Elior's grandmother, center, is the daughter of King Monivong, who ruled Cambodia until his death in 1941. (Photo: Kang Predi/Teh Ranie)

Dressed in traditional royal Cambodian garb, Elior and her family made speeches, lit a large menorah, and talked about their gratitude to God. Guests enjoyed a gala kosher meal. A few days later, in a separate royal ceremony, Elior and her parents and siblings were formally presented to King Norodom Sihamoni and the queen mother, Queen Norodom Monineath. "They said it was so wonderful that we chose to celebrate our daughter's birthday in Cambodia. It was wonderful to be all together with my family." 

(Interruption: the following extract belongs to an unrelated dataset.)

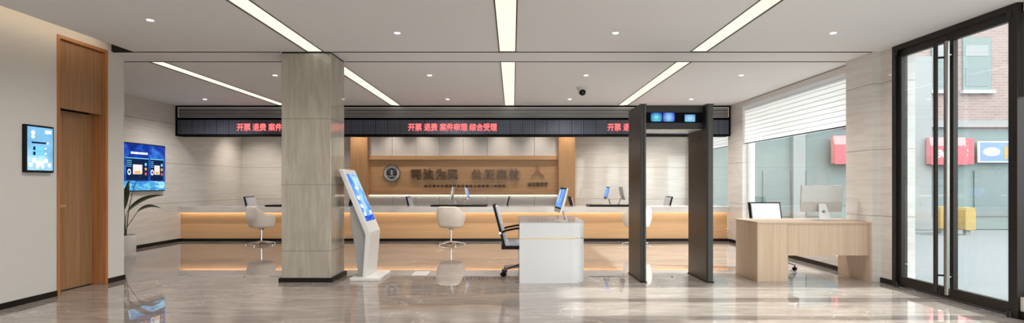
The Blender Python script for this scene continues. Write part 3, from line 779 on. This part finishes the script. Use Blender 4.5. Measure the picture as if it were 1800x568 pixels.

Elior’s bat mitzvah celebration continued on Shabbat at the Chabad Cambodia Jewish center. When the family walked to and from the Jewish center, a royal honor guard accompanied them.

Even though Elior, her brothers, and her mother are members of Cambodia’s royal family, their Judaism gives them another source of royal feeling as well. “My wife lights up the room wherever she goes,” Ray says. “People are just drawn to her and are fascinated by her knowledge of Judaism, as well as her actions.” Asked if his wife is a Cambodian princess, Ray responds, “I call her my queen”.

Now back home in Las Vegas, Susie says that the entire Bat Mitzvah celebration was perfect. Her family was able to celebrate with Ray's family as well, as 30 people from Las Vegas flew to Cambodia to join their celebration. Ray and Susie plan to celebrate their son's Bar Mitzvah in Israel. Describing the beauty of her family's royal gala and visit, Susie sums up her feelings with a heartfelt "Baruch Hashem," thanking God for leading her on her Jewish journey and making this unique Bat Mitzvah celebration possible.